In questions of science, the authority of a thousand is not worth the humble reasoning of a single individual. Galileo Galilei, Italian Physicist
 
Thanks a lot for the prompt feedback David!
I have obviously overlooked the units there. I am not sure if I clearly understood your point on the sizing figures. FYI, the discharge of this compressor is routed to the suction line of the Flash Gas Compressors.

BR/Yared
 
You may need to refine this datasheet to include a operating suction pressure range, else you might trip the compressor driver if you dont have sufficient margin on power if are running a fixed speed motor.
If your suction pressure could go subatmospheric, there may be a risk of air / O2 getting into this gas ?
- materials of construction may be affected if you have chlorides etc etc.
Also no range specified for operating suction temp.

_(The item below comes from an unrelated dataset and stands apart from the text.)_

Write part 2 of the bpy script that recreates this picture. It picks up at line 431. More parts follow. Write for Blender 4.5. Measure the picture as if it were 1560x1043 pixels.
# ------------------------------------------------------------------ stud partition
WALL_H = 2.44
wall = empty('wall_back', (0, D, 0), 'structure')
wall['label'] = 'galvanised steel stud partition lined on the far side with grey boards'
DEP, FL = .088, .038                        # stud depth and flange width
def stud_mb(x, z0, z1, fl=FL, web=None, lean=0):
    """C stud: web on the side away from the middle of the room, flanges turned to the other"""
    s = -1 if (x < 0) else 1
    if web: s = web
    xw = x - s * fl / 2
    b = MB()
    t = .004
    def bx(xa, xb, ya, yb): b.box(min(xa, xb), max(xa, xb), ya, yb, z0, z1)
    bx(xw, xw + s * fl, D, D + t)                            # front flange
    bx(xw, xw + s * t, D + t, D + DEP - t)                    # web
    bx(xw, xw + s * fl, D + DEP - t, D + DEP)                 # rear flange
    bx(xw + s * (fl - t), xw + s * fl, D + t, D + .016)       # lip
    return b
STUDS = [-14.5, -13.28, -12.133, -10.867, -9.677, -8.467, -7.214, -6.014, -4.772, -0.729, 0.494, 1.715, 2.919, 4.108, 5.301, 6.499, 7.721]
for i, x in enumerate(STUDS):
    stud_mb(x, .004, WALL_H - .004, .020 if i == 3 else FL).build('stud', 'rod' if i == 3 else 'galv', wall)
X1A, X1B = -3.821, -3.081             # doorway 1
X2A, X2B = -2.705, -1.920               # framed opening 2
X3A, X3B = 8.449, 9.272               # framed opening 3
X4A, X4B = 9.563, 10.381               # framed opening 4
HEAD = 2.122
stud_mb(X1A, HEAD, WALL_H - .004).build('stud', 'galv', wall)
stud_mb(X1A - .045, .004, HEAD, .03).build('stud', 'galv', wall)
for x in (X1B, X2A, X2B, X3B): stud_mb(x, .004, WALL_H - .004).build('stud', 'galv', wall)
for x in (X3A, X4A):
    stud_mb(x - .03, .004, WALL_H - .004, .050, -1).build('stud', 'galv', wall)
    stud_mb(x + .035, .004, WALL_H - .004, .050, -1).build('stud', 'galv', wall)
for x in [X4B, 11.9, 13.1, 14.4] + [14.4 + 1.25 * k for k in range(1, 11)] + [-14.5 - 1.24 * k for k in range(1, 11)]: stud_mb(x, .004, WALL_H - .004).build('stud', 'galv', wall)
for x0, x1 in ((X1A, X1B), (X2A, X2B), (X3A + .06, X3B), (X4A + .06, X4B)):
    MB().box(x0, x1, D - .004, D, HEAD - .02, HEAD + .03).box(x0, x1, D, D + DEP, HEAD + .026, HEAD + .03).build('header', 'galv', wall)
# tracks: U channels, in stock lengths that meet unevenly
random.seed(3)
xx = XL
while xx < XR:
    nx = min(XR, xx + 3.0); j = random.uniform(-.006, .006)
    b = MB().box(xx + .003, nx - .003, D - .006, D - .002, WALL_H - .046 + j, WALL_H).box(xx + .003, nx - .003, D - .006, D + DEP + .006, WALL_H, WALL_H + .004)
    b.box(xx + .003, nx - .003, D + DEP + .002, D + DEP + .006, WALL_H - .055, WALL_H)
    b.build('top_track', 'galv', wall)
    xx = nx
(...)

As advised, either technology will be okay for this low compression ratio
presume you are aware that ejectors have poor turndown on motive gas demand vs suction gas flow. Also the ejector may fail if discharge pressure varies some what from design. The suction pressure variation on the flash gas compressors - this is also not reflected as discharge pressure range on this datasheet.